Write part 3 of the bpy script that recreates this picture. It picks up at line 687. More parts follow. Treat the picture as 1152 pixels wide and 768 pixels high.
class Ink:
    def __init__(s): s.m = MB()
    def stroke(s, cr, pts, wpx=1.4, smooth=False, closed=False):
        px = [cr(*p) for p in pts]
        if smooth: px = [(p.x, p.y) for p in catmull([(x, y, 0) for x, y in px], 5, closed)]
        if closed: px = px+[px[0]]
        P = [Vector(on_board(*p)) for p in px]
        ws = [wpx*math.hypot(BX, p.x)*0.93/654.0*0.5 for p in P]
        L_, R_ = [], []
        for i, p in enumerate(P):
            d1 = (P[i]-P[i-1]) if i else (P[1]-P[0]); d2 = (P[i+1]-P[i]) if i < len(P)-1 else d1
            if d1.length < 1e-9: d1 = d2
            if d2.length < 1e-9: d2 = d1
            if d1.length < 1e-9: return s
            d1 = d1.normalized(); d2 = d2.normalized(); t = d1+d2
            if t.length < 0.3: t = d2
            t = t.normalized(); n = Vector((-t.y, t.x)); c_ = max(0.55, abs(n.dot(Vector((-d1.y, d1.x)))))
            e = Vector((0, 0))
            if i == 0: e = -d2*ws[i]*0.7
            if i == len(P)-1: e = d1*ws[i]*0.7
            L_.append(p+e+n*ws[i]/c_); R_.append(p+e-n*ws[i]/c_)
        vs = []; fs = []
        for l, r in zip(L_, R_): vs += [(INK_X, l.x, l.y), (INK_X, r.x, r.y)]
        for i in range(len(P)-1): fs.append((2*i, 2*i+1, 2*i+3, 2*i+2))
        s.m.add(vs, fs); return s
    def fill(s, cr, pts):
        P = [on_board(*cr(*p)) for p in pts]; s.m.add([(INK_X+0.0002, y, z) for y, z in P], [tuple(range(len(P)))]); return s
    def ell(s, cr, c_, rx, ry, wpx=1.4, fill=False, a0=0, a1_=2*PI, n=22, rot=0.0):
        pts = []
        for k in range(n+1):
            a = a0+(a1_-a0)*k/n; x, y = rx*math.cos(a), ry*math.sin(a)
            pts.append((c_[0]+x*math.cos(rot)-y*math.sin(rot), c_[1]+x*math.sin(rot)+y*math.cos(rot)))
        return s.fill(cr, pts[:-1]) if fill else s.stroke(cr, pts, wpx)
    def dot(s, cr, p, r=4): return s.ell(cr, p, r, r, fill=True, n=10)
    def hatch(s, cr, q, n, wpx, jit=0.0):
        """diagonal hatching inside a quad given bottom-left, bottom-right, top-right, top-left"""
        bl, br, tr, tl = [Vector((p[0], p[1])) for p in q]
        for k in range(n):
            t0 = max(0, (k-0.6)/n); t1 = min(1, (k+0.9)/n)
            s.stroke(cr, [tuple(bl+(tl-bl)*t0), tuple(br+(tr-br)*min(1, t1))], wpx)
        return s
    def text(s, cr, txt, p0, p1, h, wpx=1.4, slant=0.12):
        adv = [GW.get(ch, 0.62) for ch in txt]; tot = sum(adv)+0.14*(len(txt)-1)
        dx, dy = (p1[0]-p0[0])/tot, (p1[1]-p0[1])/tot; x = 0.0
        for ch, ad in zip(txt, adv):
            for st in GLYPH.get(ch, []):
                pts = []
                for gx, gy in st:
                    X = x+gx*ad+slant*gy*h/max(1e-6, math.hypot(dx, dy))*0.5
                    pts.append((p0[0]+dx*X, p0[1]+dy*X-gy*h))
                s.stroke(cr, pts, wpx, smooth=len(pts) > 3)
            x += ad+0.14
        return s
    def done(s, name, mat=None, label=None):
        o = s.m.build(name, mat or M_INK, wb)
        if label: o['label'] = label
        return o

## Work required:
Write out each line of the data above again, exactly as given.

## Solution to this task:
Write part 3 of the bpy script that recreates this picture. It picks up at line 687. More parts follow. Treat the picture as 1152 pixels wide and 768 pixels high.
class Ink:
    def __init__(s): s.m = MB()
    def stroke(s, cr, pts, wpx=1.4, smooth=False, closed=False):
        px = [cr(*p) for p in pts]
        if smooth: px = [(p.x, p.y) for p in catmull([(x, y, 0) for x, y in px], 5, closed)]
        if closed: px = px+[px[0]]
        P = [Vector(on_board(*p)) for p in px]
        ws = [wpx*math.hypot(BX, p.x)*0.93/654.0*0.5 for p in P]
        L_, R_ = [], []
        for i, p in enumerate(P):
            d1 = (P[i]-P[i-1]) if i else (P[1]-P[0]); d2 = (P[i+1]-P[i]) if i < len(P)-1 else d1
            if d1.length < 1e-9: d1 = d2
            if d2.length < 1e-9: d2 = d1
            if d1.length < 1e-9: return s
            d1 = d1.normalized(); d2 = d2.normalized(); t = d1+d2
            if t.length < 0.3: t = d2
            t = t.normalized(); n = Vector((-t.y, t.x)); c_ = max(0.55, abs(n.dot(Vector((-d1.y, d1.x)))))
            e = Vector((0, 0))
            if i == 0: e = -d2*ws[i]*0.7
            if i == len(P)-1: e = d1*ws[i]*0.7
            L_.append(p+e+n*ws[i]/c_); R_.append(p+e-n*ws[i]/c_)
        vs = []; fs = []
        for l, r in zip(L_, R_): vs += [(INK_X, l.x, l.y), (INK_X, r.x, r.y)]
        for i in range(len(P)-1): fs.append((2*i, 2*i+1, 2*i+3, 2*i+2))
        s.m.add(vs, fs); return s
    def fill(s, cr, pts):
        P = [on_board(*cr(*p)) for p in pts]; s.m.add([(INK_X+0.0002, y, z) for y, z in P], [tuple(range(len(P)))]); return s
    def ell(s, cr, c_, rx, ry, wpx=1.4, fill=False, a0=0, a1_=2*PI, n=22, rot=0.0):
        pts = []
        for k in range(n+1):
            a = a0+(a1_-a0)*k/n; x, y = rx*math.cos(a), ry*math.sin(a)
            pts.append((c_[0]+x*math.cos(rot)-y*math.sin(rot), c_[1]+x*math.sin(rot)+y*math.cos(rot)))
        return s.fill(cr, pts[:-1]) if fill else s.stroke(cr, pts, wpx)
    def dot(s, cr, p, r=4): return s.ell(cr, p, r, r, fill=True, n=10)
    def hatch(s, cr, q, n, wpx, jit=0.0):
        """diagonal hatching inside a quad given bottom-left, bottom-right, top-right, top-left"""
        bl, br, tr, tl = [Vector((p[0], p[1])) for p in q]
        for k in range(n):
            t0 = max(0, (k-0.6)/n); t1 = min(1, (k+0.9)/n)
            s.stroke(cr, [tuple(bl+(tl-bl)*t0), tuple(br+(tr-br)*min(1, t1))], wpx)
        return s
    def text(s, cr, txt, p0, p1, h, wpx=1.4, slant=0.12):
        adv = [GW.get(ch, 0.62) for ch in txt]; tot = sum(adv)+0.14*(len(txt)-1)
        dx, dy = (p1[0]-p0[0])/tot, (p1[1]-p0[1])/tot; x = 0.0
        for ch, ad in zip(txt, adv):
            for st in GLYPH.get(ch, []):
                pts = []
                for gx, gy in st:
                    X = x+gx*ad+slant*gy*h/max(1e-6, math.hypot(dx, dy))*0.5
                    pts.append((p0[0]+dx*X, p0[1]+dy*X-gy*h))
                s.stroke(cr, pts, wpx, smooth=len(pts) > 3)
            x += ad+0.14
        return s
    def done(s, name, mat=None, label=None):
        o = s.m.build(name, mat or M_INK, wb)
        if label: o['label'] = label
        return o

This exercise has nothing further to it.